(Stated task): Return exactly and only these lines: the first of the listing through the one containing "mb.build('frond', M_leaf, b)".

(Provided data):
◆ ◆ ◆ ◆ ◆

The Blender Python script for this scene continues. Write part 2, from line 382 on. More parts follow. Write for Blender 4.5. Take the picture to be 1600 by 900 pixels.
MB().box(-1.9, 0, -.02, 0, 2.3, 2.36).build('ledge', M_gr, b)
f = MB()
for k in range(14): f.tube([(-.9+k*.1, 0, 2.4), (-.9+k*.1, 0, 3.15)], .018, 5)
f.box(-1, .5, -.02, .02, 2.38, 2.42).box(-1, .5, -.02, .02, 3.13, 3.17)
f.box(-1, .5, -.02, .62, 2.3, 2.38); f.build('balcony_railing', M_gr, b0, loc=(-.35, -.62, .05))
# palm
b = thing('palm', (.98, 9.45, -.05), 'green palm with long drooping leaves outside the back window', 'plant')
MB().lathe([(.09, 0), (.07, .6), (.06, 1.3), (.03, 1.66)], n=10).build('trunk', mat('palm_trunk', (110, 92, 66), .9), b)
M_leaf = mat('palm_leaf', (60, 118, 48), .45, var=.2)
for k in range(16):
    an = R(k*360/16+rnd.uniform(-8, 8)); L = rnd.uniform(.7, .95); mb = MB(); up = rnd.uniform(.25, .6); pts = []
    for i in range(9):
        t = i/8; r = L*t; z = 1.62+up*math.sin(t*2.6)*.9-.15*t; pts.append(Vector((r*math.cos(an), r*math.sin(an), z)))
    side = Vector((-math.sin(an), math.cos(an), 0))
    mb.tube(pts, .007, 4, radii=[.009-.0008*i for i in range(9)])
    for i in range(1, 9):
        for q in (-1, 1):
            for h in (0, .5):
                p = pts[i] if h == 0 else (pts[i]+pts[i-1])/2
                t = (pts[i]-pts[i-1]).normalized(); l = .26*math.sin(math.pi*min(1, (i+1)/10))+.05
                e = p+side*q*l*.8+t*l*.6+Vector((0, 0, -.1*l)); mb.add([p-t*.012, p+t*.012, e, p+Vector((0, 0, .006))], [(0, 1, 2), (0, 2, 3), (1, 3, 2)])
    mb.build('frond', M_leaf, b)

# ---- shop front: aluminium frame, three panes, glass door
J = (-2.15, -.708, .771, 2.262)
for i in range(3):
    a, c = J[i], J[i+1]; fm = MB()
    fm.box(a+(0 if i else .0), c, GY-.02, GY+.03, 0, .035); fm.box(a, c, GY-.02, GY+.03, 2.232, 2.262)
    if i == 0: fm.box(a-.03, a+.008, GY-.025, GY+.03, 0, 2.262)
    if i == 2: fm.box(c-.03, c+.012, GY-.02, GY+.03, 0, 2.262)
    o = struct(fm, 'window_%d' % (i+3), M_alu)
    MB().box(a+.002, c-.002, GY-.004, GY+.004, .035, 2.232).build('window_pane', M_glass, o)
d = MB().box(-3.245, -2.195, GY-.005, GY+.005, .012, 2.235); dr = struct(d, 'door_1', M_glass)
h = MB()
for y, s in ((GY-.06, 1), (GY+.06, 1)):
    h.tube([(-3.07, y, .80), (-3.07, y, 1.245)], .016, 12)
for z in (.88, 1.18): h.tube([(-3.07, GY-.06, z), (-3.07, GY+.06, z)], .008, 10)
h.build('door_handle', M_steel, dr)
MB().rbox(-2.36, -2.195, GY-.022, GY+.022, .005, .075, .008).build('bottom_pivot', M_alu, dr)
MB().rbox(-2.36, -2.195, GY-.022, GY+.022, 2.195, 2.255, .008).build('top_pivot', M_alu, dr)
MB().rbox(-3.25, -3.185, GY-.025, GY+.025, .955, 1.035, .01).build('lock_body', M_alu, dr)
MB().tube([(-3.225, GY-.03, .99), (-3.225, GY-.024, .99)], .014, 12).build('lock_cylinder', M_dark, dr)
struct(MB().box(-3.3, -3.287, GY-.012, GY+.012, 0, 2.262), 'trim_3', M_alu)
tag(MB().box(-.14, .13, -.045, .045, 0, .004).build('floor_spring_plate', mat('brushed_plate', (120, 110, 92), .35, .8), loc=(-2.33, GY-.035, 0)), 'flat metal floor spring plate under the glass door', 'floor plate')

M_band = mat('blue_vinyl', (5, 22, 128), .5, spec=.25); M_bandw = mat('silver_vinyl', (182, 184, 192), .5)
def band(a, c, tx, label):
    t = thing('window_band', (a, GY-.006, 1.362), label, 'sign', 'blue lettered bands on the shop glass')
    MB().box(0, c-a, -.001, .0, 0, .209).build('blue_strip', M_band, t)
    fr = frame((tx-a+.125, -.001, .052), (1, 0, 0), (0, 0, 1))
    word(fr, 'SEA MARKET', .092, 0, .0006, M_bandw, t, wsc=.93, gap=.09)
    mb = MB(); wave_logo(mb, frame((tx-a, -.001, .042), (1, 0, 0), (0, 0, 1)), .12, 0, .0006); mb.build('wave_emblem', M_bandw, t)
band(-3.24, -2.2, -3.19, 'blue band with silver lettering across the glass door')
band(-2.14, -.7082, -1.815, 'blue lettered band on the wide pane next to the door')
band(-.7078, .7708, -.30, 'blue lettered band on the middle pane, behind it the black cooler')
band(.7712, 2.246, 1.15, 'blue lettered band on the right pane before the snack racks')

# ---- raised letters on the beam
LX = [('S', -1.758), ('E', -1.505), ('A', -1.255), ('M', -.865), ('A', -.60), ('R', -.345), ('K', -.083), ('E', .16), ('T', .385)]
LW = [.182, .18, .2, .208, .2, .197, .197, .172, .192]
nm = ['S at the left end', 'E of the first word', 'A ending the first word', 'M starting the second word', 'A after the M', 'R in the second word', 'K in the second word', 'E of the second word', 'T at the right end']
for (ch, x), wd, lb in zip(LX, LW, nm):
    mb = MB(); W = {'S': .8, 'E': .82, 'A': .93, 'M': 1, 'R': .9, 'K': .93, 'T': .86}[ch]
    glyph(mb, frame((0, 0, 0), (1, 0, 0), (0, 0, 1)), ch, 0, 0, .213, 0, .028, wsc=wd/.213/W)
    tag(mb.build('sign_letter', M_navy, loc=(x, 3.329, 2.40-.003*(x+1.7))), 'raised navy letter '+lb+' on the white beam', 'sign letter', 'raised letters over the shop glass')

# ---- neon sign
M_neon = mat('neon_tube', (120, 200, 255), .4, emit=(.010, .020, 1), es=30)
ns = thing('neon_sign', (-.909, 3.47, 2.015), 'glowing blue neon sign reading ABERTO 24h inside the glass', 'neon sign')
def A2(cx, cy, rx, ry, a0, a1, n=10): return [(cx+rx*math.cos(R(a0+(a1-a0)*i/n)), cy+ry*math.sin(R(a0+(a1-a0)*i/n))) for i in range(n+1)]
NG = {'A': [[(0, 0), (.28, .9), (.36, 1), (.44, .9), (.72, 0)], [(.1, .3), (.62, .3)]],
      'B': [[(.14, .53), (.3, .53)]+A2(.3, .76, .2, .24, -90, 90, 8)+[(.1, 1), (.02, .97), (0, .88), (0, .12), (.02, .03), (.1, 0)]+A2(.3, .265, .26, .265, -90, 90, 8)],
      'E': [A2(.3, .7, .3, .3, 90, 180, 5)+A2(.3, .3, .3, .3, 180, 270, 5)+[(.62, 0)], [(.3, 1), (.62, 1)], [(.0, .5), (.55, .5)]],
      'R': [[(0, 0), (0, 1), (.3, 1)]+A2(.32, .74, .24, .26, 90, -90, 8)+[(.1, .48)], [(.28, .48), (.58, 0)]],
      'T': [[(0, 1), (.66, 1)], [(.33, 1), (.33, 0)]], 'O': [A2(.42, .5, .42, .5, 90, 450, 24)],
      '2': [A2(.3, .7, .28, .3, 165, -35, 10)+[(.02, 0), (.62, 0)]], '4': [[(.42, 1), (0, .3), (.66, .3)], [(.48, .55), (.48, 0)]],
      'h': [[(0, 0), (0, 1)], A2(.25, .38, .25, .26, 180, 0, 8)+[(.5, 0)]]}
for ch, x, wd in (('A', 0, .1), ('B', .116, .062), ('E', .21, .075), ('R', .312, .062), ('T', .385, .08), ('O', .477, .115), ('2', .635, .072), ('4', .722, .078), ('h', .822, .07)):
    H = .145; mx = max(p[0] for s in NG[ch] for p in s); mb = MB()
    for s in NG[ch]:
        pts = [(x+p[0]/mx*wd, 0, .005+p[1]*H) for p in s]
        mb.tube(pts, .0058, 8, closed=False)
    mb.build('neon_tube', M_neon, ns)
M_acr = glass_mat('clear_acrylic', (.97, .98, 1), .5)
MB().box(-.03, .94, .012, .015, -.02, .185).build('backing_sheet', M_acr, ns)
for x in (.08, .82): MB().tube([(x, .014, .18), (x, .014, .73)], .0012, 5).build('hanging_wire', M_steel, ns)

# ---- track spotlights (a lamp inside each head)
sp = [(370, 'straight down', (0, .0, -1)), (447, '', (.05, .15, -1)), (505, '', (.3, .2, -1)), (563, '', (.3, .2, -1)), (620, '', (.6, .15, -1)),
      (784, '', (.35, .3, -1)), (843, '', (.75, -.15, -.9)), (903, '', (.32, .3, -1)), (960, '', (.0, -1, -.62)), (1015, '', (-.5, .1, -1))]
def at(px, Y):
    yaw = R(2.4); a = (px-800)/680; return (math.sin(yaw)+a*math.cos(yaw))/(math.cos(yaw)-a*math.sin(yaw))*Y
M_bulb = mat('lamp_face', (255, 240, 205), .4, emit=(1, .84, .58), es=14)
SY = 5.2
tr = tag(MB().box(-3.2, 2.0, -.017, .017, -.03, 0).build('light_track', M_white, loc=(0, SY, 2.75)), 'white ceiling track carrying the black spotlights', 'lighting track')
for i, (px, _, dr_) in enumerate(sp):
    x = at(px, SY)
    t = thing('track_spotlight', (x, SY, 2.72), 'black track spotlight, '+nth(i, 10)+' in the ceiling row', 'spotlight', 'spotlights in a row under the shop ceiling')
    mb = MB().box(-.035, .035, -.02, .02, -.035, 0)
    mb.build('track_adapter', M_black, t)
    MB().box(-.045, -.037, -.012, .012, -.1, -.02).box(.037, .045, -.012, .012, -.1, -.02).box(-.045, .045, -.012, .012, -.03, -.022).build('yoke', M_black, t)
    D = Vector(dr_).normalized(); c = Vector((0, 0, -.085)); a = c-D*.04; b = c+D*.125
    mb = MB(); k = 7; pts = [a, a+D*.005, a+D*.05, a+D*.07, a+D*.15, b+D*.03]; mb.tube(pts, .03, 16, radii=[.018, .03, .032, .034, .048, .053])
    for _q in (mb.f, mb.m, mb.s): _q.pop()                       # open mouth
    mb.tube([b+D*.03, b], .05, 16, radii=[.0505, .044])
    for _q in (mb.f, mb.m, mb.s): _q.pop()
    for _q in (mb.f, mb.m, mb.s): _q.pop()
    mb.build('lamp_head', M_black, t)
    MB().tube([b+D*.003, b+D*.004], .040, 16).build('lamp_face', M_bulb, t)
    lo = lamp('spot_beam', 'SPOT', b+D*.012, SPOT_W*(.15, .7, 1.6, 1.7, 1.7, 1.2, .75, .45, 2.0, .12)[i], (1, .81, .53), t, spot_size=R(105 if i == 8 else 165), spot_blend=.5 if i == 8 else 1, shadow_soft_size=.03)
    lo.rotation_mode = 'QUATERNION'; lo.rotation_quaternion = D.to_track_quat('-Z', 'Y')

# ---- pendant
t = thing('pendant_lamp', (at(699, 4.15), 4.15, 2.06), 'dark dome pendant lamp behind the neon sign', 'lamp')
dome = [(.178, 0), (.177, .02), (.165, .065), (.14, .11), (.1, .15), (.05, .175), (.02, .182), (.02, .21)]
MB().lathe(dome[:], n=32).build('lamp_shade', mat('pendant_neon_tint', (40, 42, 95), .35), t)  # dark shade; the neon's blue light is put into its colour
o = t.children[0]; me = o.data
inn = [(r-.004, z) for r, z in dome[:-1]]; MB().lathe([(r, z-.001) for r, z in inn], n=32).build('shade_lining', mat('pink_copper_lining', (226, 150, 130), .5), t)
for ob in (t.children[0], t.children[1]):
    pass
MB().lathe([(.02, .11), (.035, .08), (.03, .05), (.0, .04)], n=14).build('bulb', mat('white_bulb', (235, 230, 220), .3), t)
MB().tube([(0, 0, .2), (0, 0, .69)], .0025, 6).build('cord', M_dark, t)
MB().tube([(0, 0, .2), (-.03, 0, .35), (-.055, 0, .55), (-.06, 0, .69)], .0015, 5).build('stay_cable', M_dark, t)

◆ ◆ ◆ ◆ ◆

(Output for this exercise):
The Blender Python script for this scene continues. Write part 2, from line 382 on. More parts follow. Write for Blender 4.5. Take the picture to be 1600 by 900 pixels.
MB().box(-1.9, 0, -.02, 0, 2.3, 2.36).build('ledge', M_gr, b)
f = MB()
for k in range(14): f.tube([(-.9+k*.1, 0, 2.4), (-.9+k*.1, 0, 3.15)], .018, 5)
f.box(-1, .5, -.02, .02, 2.38, 2.42).box(-1, .5, -.02, .02, 3.13, 3.17)
f.box(-1, .5, -.02, .62, 2.3, 2.38); f.build('balcony_railing', M_gr, b0, loc=(-.35, -.62, .05))
# palm
b = thing('palm', (.98, 9.45, -.05), 'green palm with long drooping leaves outside the back window', 'plant')
MB().lathe([(.09, 0), (.07, .6), (.06, 1.3), (.03, 1.66)], n=10).build('trunk', mat('palm_trunk', (110, 92, 66), .9), b)
M_leaf = mat('palm_leaf', (60, 118, 48), .45, var=.2)
for k in range(16):
    an = R(k*360/16+rnd.uniform(-8, 8)); L = rnd.uniform(.7, .95); mb = MB(); up = rnd.uniform(.25, .6); pts = []
    for i in range(9):
        t = i/8; r = L*t; z = 1.62+up*math.sin(t*2.6)*.9-.15*t; pts.append(Vector((r*math.cos(an), r*math.sin(an), z)))
    side = Vector((-math.sin(an), math.cos(an), 0))
    mb.tube(pts, .007, 4, radii=[.009-.0008*i for i in range(9)])
    for i in range(1, 9):
        for q in (-1, 1):
            for h in (0, .5):
                p = pts[i] if h == 0 else (pts[i]+pts[i-1])/2
                t = (pts[i]-pts[i-1]).normalized(); l = .26*math.sin(math.pi*min(1, (i+1)/10))+.05
                e = p+side*q*l*.8+t*l*.6+Vector((0, 0, -.1*l)); mb.add([p-t*.012, p+t*.012, e, p+Vector((0, 0, .006))], [(0, 1, 2), (0, 2, 3), (1, 3, 2)])
    mb.build('frond', M_leaf, b)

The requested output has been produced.